Dat concept ontging mij, ik snapte gewoon niet hoe dat zat, een taxi, maar ik mocht wel eens meerijden in die grote, zwarte Mercedes, ik was tenslotte zijn petekind.
Toen werd de hogeschool bezet en kwam de minster van onderwijs (Veringa?) naar Tilburg - met de trein. Hij pakte op het station de taxi naar de Karl Marx-Universiteit en wij zagen de minister commentaar geven op het journaal van 8 uur. Wat zei hij?
'Nou, ik was wel nieuwsgierig naar wat de gewone Tilburgse mensen van die bezetting vonden dus ik heb het maar eens aan de taxi-chauffeur gevraagd en die zei het zijn verwende snotjongens ze moesten allemaal een trap onder hun achterste krijgen, nu kunnen ze studeren en dan gaan ze rotzooi trappen.'
En die taxi-chauffeur, jawel, dat was ome Toon. Het gonsde in de hele familie dat de minister ome Toon geciteerd had. En correct ook, volgens Toon: Dè is pursies wè'k gezegd heb.'

zaterdag 8 januari 2011

76. 'ver brengen'

Tot en met mijn twaalfde was de buurt mijn wereld. De gang naar de HBS brak daarop in (ik brak uit), maar de eerste jaren toch slechts gedeeltelijk. De buurt bleef een grote rol spelen want op de HBS kreeg ik geen vrienden - dat was toch echt een ander milieu en daar wilde ik mij niet in mengen- of ik durfde het niet, kan ook.
Dertien, veertien jaar: verkennerij en rondhangen in de Trouwlaan, bij de automatiek van D'n Buik.
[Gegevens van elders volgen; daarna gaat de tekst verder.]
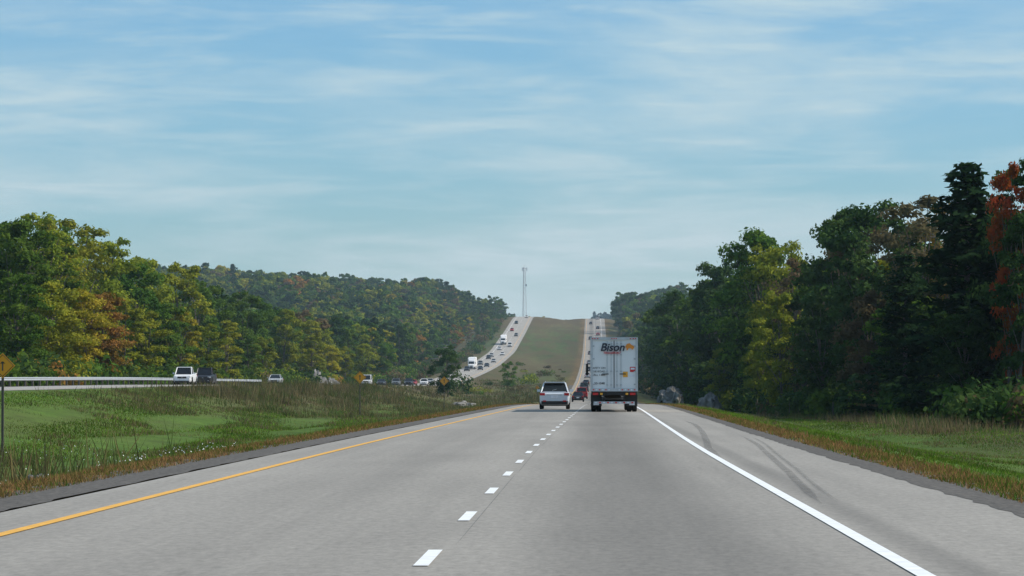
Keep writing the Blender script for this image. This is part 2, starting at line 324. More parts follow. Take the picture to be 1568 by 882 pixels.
for x,y,h,c in [(-59,372,11.5,C_YG),(-60,360,12,C_G),(-58,398,11.5,C_Y),(-58.5,412,11.5,C_O),(-58,430,11.5,C_YG),(-58,450,10.5,C_YG),(-58,470,12,C_G),(-58,489,11.5,C_Y),(-57,510,10,C_YG),(-57,540,11,C_YG),(-57,575,9,C_G),(-57,605,9,C_YG),(-56.5,700,11,C_YG),(-56,735,9.5,C_Y),(-56,790,10,C_YG),(-56,860,11,C_YG),(-56,940,11,C_G)]:
    place('maple_tree',random.choice(NEAR),x,y,h,20,c,wscale=1.25)
place('median_tree',SM[0],-25.2,612,8.7,8,C_DG,wscale=1.0)
place('median_tree',SM[0],-21.5,900,6.6,8,C_G,wscale=.9)
place('median_shrub',BUSH[1],-27,700,3.5,1.4,C_DG); place('median_shrub',BUSH[0],-18,1010,3,1.2,C_YG)
forest=empty('distant_forest')
def edgeR(y): return np.interp(y,[200,280,450,550,700,1000,2000],[38,34,27,22.5,20,19,16])
cnt=0
def scatter(y0,y1,xfun,step,kinds):
    global cnt
    y=y0
    while y<y1:
        st=step(y); xa,xb=xfun(y); x=xa+random.random()*st
        while x<xb:
            px=x+(random.random()-.5)*st*.9; py=y+(random.random()-.5)*st*.9
            me,bh=kinds(py)
            h=(12.5+6*random.random()**1.4+2.2*math.sin(px*.035+py*.011)+1.2*math.sin(px*.11))
            if px>0 and py<900: h+=2.5
            if py>1300: h*=1-.35*float(ss(95,60,abs(px)))*(px<0)
            sp=math.sin(px*.021+py*.006)+math.sin(px*.047-py*.013+1)
            c=random.choices([C_DG,C_G,C_YG,C_Y,C_O,C_BR,C_PINE],[5-1.5*sp,6,2.9+1.2*sp,.7,.45,.8,.9])[0] if px<0 else random.choices([C_DG,C_G,C_YG,C_BR],[7,4,.6,.8])[0]
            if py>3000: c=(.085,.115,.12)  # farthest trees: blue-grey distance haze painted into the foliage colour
            if random.random()<.06: me=PFAR; h*=1.05
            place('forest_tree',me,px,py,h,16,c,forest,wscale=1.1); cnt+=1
            x+=st
        y+=st*.95
kn=lambda y:(random.choice(MID),16) if y<900 else (random.choice(FAR),16)
scatter(400,900,lambda y:(-max(90,.19*y+8),-70),lambda y:8,kn)
scatter(900,2400,lambda y:(-(.19*y+12),-(62 if y<1700 else 56)),lambda y:9.6 if y<1500 else 11,kn)
scatter(285,900,lambda y:(float(edgeR(y)),min(float(edgeR(y))+34,.14*y+14)),lambda y:8,kn)
scatter(900,2400,lambda y:(19+D(y)-2,54),lambda y:10,kn)
scatter(2560,2900,lambda y:(-140,-24),lambda y:11,kn)
scatter(3350,3560,lambda y:(-150,190),lambda y:15,kn)
und=empty('understory_shrubs')
for i in range(650):
    y=330+ (i/650)**1.3*900; x=-(54.5+random.random()*9)
    place('shrub',random.choice(BUSH),x,y,1.2+2.2*random.random(),1.2,random.choices([C_DG,C_G,C_YG,C_BR,C_O],[4,4,2,1,.4])[0],und)
for i in range(550):
    y=255+(i/550)**1.4*650; x=float(edgeR(y))-4+random.random()*9-3*random.random()
    place('shrub',random.choice(BUSH),x,y,1.0+2.0*random.random(),1.2,random.choices([C_DG,C_G,C_BR,C_YG],[6,2,2,.2])[0],und)
for i in range(240):
    y=900+random.random()*1100; s=random.choice([0,1]); x=(-53-random.random()*6) if s else (13+random.random()*6)
    place('shrub',random.choice(BUSH),x+float(D(y)),y,1.5+2.5*random.random(),1.2,random.choice([C_DG,C_G,C_BR]),und)
for i in range(34):
    y=640+random.random()*700; x=-30+random.random()*19
    place('shrub',random.choice(BUSH),x+float(D(y)),y,.6+1.1*random.random()**2,1.2,random.choice([C_G,C_DG,C_BR,C_YG]),und,wscale=1.4)
# ---------------- grass ----------------
def blades(name,x,y,h,w,cols,lean=.5):
    n=len(x); z=hx(x,y)-.02; a=rng.random(n)*6.283; dx=np.cos(a)*w/2; dy=np.sin(a)*w/2
    lx=rng.normal(size=n)*h*lean*.5; ly=rng.normal(size=n)*h*lean*.5
    v=np.stack([np.stack([x-dx,y-dy,z],-1),np.stack([x+dx,y+dy,z],-1),np.stack([x+lx,y+ly,z+h],-1)],1).reshape(-1,3)
    me=npmesh(name,v,np.arange(3*n).reshape(-1,3),[M_grass],cols=np.repeat(cols,3,0))
    return link(bpy.data.objects.new(name,me))
def cl(base,n,a=.25):
    k=1+(rng.random((n,1))-.5)*2*a; return base*k*(1+(rng.random((n,3))-.5)*.2)
def field(n,y0,y1,ua,ub,pw=2.2):
    y=y0+(y1-y0)*rng.random(n)**pw; u=ua+(ub-ua)*rng.random(n); x=u+D(y)
    m_=(x>-.185*y-4)&(x<.14*y+4); return x[m_],y[m_]
G2=np.array([.118,.195,.028]);B2=np.array([.19,.15,.08]);B3=np.array([.24,.145,.06])
def patch(x,y):
    return np.sin(x*.55+np.sin(y*.13)*2.1)*np.sin(y*.09+x*.23)+.5*np.sin(x*1.7+y*.31)*np.sin(y*.41-x)
def gcol(base,n,p):
    return cl(base,n)*(.66+.5*ss(-.7,.7,p))[:,None]
x,y=field(290000,38,330,-35,-8.6); n=len(x); p=patch(x,y)
c=gcol(G2,n,patch(x*.5+9,y*.6)); br=(rng.random(n)<np.clip(.10+.5*ss(.35,1.0,p)+.5*ss(20,32,-x)*ss(200,320,y)+.2*ss(14,10,-x),0,.85)); c[br]=cl(B2*.9,br.sum())
blades('median_grass',x,y,(.03+.06*rng.random(n)+.10*ss(.4,1.1,p))*(1+.6*ss(60,200,y)),.013+.0002*y,c,.8)
x,y=field(160000,36,330,6,24,2.0); n=len(x); p=patch(x+40,y); c=gcol(G2*.95,n,patch(x*.5,y*.6))
br=rng.random(n)<np.clip(.07+.45*ss(.5,.9,p)+.35*ss(16,21,x),0,.9); c[br]=cl(B2*.9,br.sum())
blades('roadside_grass',x,y,(.03+.07*rng.random(n)+.08*ss(.4,1.,p))*(1+.5*ss(60,200,y)),.013+.0002*y,c,.8)
xs=[];ys_=[]
for ua,ub,nn in ((-9.8,-7.25,105000),(5.1,6.2,44000)):
    x,y=field(nn,34,400,ua,ub,1.9); xs.append(x);ys_.append(y)
x=np.concatenate(xs);y=np.concatenate(ys_);n=len(x); c=cl(B3,n,.35); gm=rng.random(n)<(.12+.3*ss(-.3,.8,patch(x*2,y*1.3))); c[gm]=cl(G2*.75,gm.sum())
blades('dry_verge_grass',x,y,(.03+.17*rng.random(n)*(.35+.65*np.sin(y*1.3+x)**2*np.sin(y*.37+2)**2)),.014+.0002*y,c,.8)
xs=[];ys_=[];hs=[];cs=[]
def weeds(k,yr,ur,hh,pern=45,col=B2,skew=1.0,G=False):
    for i in range(k):
        y0=yr[0]+(yr[1]-yr[0])*random.random(); f=random.random()**skew; u0=ur[0]+(ur[1]-ur[0])*f; r=.4+.9*random.random(); hh_=hh*(.3+1.0*random.random()**2)*(1-.55*f if skew>1 else 1)
        if skew>1: hh_*=float(.35+.65*ss(yr[0],yr[0]+90,y0))
        y_=y0+rng.normal(size=pern)*r; x_=u0+float(D(y0))+rng.normal(size=pern)*r
        cc=col*(.6+.7*random.random())
        if random.random()<.35: cc=np.array([.085,.12,.035])*(.7+.6*random.random())
        xs.append(x_);ys_.append(y_);hs.append(hh_*(.4+.7*rng.random(pern)));cs.append(cl(cc,pern))
OB=np.array([.15,.13,.065])
weeds(800,(215,520),(-34,-14),1.2,42,OB,2.0); weeds(380,(240,520),(-34,-18),.95,42,B2,1.7); weeds(120,(330,620),(-24,-14),.7,42,OB)
weeds(150,(90,260),(-34,-12),.35,30,np.array([.14,.14,.05])); weeds(280,(200,420),(19,28),.9,45,B2); weeds(16,(62,84),(-14.5,-11.5),1.0,50,np.array([.16,.13,.06])); weeds(9,(105,125),(-22,-19),.9,50,OB)
weeds(500,(520,1000),(-34,-10),.9,40,OB); weeds(70,(260,470),(9,16),.45,40,OB)
x=np.concatenate(xs);y=np.concatenate(ys_);h=np.concatenate(hs);c=np.concatenate(cs)
ok=((x-D(y))<-8.5)|((x-D(y))>6); ok&=((x-D(y))>-35.3)|((x-D(y))<-50)
blades('tall_weeds',x[ok],y[ok],h[ok],(.03+.0001*y)[ok],c[ok],.5)
x,y=field(900,60,150,-30,-12,1.2); n=len(x); z=hx(x,y)+.16
v,f=leaf_quads(np.stack([x,y,z],-1),rand_dirs(n),np.full(n,.05),1); link(bpy.data.objects.new('wildflowers',npmesh('wildflowers',v,f,[M_white])))
# ---------------- rocks ----------------
def rock(name,x,y,sx,sy,sz,seed):
    bm=bmesh.new(); bmesh.ops.create_icosphere(bm,subdivisions=4,radius=1)
    for v in bm.verts:
        p=v.co*1.3+Vector((seed*3.1,0,0)); k=.8+.4*mn.noise(p)+.10*mn.cell(p*2.2)+.15*mn.noise(p*4)+.07*mn.noise(p*11)
        v.co=Vector((v.co.x*sx*k,v.co.y*sy*k,max(-.3,v.co.z)*sz*k))
    me=bpy.data.meshes.new(name); bm.to_mesh(me); bm.free(); me.materials.append(M_rock)
    o=bpy.data.objects.new(name,me); o.location=(x,y,float(hx(x,y))); link(o)
rock('rock_outcrop',-54,676,3.2,6,4.0,1); rock('rock_outcrop',-52.6,700,2.2,5,2.4,5)
rock('rock_outcrop',12.6,520,1.9,6,3.3,2); rock('rock_outcrop',16.0,470,2.2,3,2.8,6); rock('rock_outcrop',13,560,2.4,8,3.4,7)
rock('rock_outcrop',-11.7,73,.28,.25,.22,4); rock('rock_outcrop',-19,520,2,4,1,9)
# ---------------- mesh builder ----------------
class MB:
    def __init__(s): s.v=[];s.f=[];s.m=[];s.mats=[]
    def mi(s,m):
        if m not in s.mats: s.mats.append(m)
        return s.mats.index(m)
    def add(s,v,f,m):
        o=len(s.v); s.v+= [tuple(map(float,p)) for p in v]; k=s.mi(m)
        for q in f: s.f.append([i+o for i in q]); s.m.append(k)
    def box(s,cx,cy,cz,sx,sy,sz,m,tx=1,ty=1,rz=0):
        v=[]
        for dz,kx,ky in ((-.5,1,1),(.5,tx,ty)):
            for a,b in ((-.5,-.5),(.5,-.5),(.5,.5),(-.5,.5)):
                px,py=a*sx*kx,b*sy*ky
                v.append((cx+px*math.cos(rz)-py*math.sin(rz),cy+px*math.sin(rz)+py*math.cos(rz),cz+dz*sz))
        s.add(v,[(0,3,2,1),(4,5,6,7),(0,1,5,4),(1,2,6,5),(2,3,7,6),(3,0,4,7)],m)
    def beam(s,p0,p1,w,m,n=4):
        v,f=tube(p0,p1,w/2,w/2,n); s.add(v,[tuple(q) for q in f]+[tuple(range(n))[::-1],tuple(range(n,2*n))],m)
    def wheel(s,cx,cy,r,w,tm,hm):
        n=20; v=[]
        R_=[(-w/2+.05,.001),(-w/2+.02,r*.6),(-w/2,r*.86),(-w/2+.03,r),(w/2-.03,r),(w/2,r*.86),(w/2-.02,r*.6),(w/2-.05,0.001)]
        for dx,rr in R_:
            for k in range(n):
                a=k*2*math.pi/n; v.append((cx+dx,cy+math.cos(a)*rr,r+math.sin(a)*rr))
        off=None
        for j in range(len(R_)-1):
            f=[(j*n+k,j*n+(k+1)%n,(j+1)*n+(k+1)%n,(j+1)*n+k) for k in range(n)]
            if j==0: off=len(s.v); s.add(v,f,hm)
            else:
                mm=hm if j==len(R_)-2 else tm
                for q in f: s.f.append([i+off for i in q]); s.m.append(s.mi(mm))
    def loft(s,secs,m,pf):
        v=[];n=None
        for sc in secs:
            r=pf(sc); n=len(r); v+=r
        f=[(j*n+k,j*n+(k+1)%n,(j+1)*n+(k+1)%n,(j+1)*n+k) for j in range(len(secs)-1) for k in range(n)]
        f+=[tuple(range(n))[::-1],tuple((len(secs)-1)*n+k for k in range(n))]
        s.add(v,f,m)
    def quad(s,pts,m): s.add(pts,[tuple(range(len(pts)))],m)
    def mesh(s,name,bev=0):
        me=bpy.data.meshes.new(name); me.from_pydata(s.v,[],s.f)
        for m in s.mats: me.materials.append(m)
        me.polygons.foreach_set('material_index',s.m); me.update()
        bm=bmesh.new(); bm.from_mesh(me); bmesh.ops.recalc_face_normals(bm,faces=bm.faces)
        if bev:
            ed=[e for e in bm.edges if len(e.link_faces)==2 and e.calc_face_angle(0)>.6 and e.calc_length()>.25]
            bmesh.ops.bevel(bm,geom=ed,offset=bev,segments=2,affect='EDGES',profile=.5,clamp_overlap=True)
        bm.to_mesh(me); bm.free(); return me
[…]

Ook de jaren '60 gingen een rol spelen en dat zorgde (zie ik nu) voor verwarring: net op het moment dat ik stappen zette weg uit het arbeidersmilieu, net op het moment dat er sprake was van sociale stijging richting burgerij, nét op dat moment werd dat allemaal verdacht. 'Burgerij' werd 'establishment' en daar wilde je niet bijhoren.
Voor ons pap en ons mam moet dat een hard gelag geweest zijn, dat ik ging trappen tegen wat zij als het belofde land zagen, dat ik mij afzette tegen datgene wat zij hoopten dat ik zou bereiken, met mijn goed stel hersens: 'doorleren', 'het ver brengen' , 'een baan een huis een auto en een kind', zoals Boudewijn de Groot zong.
Jaren later liet ik mijn haren groeien en werd ik (op straat, in de trein) soms aangezien voor Boudewijn.